[What you should do]: Print the records below from the first line through the line containing "random.seed(7)", both included, word for word.

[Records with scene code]

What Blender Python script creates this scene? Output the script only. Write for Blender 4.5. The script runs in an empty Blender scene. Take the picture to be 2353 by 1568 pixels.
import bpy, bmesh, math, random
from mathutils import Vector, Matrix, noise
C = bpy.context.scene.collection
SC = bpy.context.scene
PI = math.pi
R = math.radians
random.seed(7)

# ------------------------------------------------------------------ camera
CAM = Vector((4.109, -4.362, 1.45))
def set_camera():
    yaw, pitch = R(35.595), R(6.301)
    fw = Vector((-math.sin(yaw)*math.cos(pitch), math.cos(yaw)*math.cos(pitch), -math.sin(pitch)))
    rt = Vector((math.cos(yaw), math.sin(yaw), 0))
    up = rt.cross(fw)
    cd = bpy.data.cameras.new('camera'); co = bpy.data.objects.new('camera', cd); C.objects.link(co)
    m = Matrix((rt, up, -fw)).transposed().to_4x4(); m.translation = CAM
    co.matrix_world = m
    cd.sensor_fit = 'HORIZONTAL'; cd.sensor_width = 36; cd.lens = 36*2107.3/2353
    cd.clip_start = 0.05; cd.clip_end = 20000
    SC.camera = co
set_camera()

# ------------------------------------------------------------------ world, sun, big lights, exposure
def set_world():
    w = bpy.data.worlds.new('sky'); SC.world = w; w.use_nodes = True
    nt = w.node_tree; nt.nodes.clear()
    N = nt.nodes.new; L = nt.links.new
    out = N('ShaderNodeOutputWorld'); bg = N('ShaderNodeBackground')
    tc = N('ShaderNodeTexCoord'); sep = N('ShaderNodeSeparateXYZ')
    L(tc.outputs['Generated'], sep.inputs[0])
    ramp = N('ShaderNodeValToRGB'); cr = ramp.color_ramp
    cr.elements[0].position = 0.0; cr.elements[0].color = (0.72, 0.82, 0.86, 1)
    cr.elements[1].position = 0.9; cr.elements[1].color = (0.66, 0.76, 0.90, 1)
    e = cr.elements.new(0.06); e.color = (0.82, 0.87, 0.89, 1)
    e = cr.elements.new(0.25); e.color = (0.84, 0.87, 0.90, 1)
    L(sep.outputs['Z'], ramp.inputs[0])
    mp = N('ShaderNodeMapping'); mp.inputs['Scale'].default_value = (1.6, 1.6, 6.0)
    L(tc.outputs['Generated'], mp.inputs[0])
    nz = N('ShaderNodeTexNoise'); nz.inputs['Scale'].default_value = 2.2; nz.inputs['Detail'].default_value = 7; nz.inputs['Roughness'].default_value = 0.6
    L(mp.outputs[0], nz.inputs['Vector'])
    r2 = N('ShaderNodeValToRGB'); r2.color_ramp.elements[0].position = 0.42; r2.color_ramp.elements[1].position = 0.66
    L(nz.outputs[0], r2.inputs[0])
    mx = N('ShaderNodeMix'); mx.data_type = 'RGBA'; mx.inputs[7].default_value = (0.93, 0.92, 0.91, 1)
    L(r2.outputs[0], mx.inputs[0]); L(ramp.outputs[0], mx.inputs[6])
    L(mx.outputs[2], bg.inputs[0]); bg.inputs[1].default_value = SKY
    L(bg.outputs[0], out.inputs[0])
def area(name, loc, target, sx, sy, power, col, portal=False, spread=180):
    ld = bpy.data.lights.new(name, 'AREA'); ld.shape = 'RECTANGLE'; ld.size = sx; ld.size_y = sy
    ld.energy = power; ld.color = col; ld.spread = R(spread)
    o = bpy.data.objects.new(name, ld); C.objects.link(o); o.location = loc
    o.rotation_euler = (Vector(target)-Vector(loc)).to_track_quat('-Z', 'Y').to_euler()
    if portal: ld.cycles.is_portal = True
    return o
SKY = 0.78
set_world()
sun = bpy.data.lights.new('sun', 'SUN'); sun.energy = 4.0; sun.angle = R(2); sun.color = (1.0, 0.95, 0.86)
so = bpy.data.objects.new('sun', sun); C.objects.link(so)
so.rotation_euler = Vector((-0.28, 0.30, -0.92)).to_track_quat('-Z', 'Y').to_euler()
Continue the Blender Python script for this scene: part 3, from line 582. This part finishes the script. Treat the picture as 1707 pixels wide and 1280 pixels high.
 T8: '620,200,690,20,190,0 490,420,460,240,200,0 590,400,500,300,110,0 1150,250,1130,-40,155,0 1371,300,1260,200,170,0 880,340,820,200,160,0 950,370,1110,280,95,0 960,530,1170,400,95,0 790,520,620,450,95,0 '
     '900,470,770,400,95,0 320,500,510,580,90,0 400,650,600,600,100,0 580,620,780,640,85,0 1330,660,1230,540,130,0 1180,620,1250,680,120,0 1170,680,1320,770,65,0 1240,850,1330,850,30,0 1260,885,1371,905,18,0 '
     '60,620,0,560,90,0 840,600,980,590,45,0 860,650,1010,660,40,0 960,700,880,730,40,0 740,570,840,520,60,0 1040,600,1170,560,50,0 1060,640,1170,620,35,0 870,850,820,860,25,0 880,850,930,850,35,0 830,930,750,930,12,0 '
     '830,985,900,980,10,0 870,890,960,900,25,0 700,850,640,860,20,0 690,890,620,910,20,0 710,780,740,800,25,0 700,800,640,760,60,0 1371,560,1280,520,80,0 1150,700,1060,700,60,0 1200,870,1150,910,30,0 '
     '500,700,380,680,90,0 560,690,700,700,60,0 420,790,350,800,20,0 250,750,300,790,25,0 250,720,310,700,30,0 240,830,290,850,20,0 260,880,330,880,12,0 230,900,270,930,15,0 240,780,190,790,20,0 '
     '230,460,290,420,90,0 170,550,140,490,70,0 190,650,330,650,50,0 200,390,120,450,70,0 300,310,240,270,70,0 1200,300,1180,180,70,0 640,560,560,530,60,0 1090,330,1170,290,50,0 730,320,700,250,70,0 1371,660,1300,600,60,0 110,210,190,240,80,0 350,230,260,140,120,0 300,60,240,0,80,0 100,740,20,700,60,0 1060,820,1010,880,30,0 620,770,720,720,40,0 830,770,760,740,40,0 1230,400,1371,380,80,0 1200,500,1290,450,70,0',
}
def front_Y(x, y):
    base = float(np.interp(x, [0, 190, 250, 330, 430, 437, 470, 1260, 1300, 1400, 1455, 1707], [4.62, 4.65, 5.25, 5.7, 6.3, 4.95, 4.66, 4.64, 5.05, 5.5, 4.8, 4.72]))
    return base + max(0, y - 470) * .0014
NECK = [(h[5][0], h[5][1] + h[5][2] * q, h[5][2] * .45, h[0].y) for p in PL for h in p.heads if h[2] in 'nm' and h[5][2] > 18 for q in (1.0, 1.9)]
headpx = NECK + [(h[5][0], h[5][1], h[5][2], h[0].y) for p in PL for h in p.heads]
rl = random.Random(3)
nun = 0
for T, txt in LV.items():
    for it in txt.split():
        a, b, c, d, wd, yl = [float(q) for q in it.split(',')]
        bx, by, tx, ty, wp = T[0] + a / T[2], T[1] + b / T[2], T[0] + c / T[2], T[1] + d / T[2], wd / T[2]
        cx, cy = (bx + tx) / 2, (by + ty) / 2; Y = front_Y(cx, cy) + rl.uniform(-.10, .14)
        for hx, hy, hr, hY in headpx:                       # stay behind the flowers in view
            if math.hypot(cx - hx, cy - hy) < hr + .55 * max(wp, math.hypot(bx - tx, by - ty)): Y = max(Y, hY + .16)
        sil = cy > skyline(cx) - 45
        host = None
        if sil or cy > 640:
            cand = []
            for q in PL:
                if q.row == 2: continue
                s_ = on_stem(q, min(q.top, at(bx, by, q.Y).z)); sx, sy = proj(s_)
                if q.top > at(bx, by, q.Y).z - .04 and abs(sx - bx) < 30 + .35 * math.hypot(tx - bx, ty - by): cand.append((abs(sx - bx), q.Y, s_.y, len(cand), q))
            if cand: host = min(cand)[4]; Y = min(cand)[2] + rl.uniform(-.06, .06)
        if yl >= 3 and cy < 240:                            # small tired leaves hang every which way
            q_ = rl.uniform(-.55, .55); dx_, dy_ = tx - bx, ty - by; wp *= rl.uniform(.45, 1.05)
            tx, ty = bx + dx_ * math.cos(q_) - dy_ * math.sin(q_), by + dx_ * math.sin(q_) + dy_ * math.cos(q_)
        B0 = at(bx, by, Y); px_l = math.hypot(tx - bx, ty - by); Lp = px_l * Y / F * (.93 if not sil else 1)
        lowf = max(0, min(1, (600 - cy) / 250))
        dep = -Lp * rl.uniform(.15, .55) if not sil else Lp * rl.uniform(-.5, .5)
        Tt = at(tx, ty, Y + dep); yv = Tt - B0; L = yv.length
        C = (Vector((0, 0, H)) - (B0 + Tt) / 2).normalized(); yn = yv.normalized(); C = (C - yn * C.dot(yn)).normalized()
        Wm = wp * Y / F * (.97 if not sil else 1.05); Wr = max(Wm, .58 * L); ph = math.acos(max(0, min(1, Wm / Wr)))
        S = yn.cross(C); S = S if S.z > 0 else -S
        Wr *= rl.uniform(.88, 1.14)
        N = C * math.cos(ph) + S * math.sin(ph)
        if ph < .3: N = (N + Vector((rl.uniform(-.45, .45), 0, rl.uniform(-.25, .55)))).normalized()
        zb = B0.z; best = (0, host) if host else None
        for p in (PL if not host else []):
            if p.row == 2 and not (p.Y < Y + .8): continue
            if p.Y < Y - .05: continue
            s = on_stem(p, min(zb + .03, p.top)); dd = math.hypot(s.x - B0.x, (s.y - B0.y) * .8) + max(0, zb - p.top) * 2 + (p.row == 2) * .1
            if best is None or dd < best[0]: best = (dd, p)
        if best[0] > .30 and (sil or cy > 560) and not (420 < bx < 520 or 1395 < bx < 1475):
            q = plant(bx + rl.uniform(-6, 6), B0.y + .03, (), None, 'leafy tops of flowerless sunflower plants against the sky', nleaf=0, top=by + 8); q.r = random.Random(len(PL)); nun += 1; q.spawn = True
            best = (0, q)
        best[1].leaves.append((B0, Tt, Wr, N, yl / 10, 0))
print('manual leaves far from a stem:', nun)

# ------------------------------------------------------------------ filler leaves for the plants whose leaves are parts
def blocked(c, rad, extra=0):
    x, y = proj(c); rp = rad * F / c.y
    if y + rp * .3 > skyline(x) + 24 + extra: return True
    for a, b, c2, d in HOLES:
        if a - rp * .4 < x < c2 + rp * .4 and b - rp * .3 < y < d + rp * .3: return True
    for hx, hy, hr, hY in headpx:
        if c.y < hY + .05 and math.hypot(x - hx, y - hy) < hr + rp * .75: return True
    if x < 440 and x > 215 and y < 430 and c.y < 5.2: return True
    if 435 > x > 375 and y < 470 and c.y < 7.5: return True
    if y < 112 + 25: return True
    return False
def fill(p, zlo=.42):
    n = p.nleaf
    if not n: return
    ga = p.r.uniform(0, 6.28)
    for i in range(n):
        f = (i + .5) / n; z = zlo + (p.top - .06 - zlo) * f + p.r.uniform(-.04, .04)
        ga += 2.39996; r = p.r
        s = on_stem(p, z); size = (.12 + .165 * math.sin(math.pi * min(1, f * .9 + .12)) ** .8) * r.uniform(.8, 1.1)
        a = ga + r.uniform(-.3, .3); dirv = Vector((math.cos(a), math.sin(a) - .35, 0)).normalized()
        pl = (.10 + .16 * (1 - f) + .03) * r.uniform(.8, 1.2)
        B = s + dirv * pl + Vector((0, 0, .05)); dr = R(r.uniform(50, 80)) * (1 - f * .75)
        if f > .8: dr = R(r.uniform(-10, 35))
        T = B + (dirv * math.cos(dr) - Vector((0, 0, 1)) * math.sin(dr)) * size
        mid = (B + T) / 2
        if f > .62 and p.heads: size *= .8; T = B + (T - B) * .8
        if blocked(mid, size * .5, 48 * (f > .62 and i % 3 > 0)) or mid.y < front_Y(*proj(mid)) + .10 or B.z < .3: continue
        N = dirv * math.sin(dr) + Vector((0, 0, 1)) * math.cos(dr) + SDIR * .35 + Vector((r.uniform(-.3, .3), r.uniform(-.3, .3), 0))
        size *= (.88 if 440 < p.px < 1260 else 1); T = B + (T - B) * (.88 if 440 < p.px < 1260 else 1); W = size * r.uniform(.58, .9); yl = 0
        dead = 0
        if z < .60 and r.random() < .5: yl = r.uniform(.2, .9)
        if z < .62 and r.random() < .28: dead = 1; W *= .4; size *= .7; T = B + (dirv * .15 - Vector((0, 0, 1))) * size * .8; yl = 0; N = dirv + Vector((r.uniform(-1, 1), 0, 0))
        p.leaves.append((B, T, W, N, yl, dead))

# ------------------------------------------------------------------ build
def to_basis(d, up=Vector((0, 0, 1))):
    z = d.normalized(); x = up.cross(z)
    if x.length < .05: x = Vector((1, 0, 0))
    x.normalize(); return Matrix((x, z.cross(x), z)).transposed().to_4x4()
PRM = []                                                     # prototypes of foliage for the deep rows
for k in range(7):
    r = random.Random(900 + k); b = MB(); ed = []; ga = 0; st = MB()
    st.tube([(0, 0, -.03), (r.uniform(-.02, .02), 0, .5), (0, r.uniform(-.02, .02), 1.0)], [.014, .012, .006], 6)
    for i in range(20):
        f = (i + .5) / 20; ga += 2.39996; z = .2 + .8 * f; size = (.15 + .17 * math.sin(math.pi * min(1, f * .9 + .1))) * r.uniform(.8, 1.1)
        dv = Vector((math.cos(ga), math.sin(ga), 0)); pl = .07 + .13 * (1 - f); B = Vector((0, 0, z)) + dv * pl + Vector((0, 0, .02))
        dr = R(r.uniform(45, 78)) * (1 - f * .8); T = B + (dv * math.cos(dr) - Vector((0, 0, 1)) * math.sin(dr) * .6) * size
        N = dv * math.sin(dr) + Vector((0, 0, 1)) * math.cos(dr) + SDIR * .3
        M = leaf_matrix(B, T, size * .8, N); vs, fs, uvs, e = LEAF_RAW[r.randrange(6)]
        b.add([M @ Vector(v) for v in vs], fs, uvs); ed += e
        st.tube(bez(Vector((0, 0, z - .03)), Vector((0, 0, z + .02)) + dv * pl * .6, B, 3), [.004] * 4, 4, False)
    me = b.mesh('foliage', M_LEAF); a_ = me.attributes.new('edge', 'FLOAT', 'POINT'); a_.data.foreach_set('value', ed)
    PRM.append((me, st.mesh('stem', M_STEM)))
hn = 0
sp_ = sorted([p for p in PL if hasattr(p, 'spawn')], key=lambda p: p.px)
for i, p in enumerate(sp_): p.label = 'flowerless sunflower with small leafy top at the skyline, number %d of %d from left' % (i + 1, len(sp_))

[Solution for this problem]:
What Blender Python script creates this scene? Output the script only. Write for Blender 4.5. The script runs in an empty Blender scene. Take the picture to be 2353 by 1568 pixels.
import bpy, bmesh, math, random
from mathutils import Vector, Matrix, noise
C = bpy.context.scene.collection
SC = bpy.context.scene
PI = math.pi
R = math.radians
random.seed(7)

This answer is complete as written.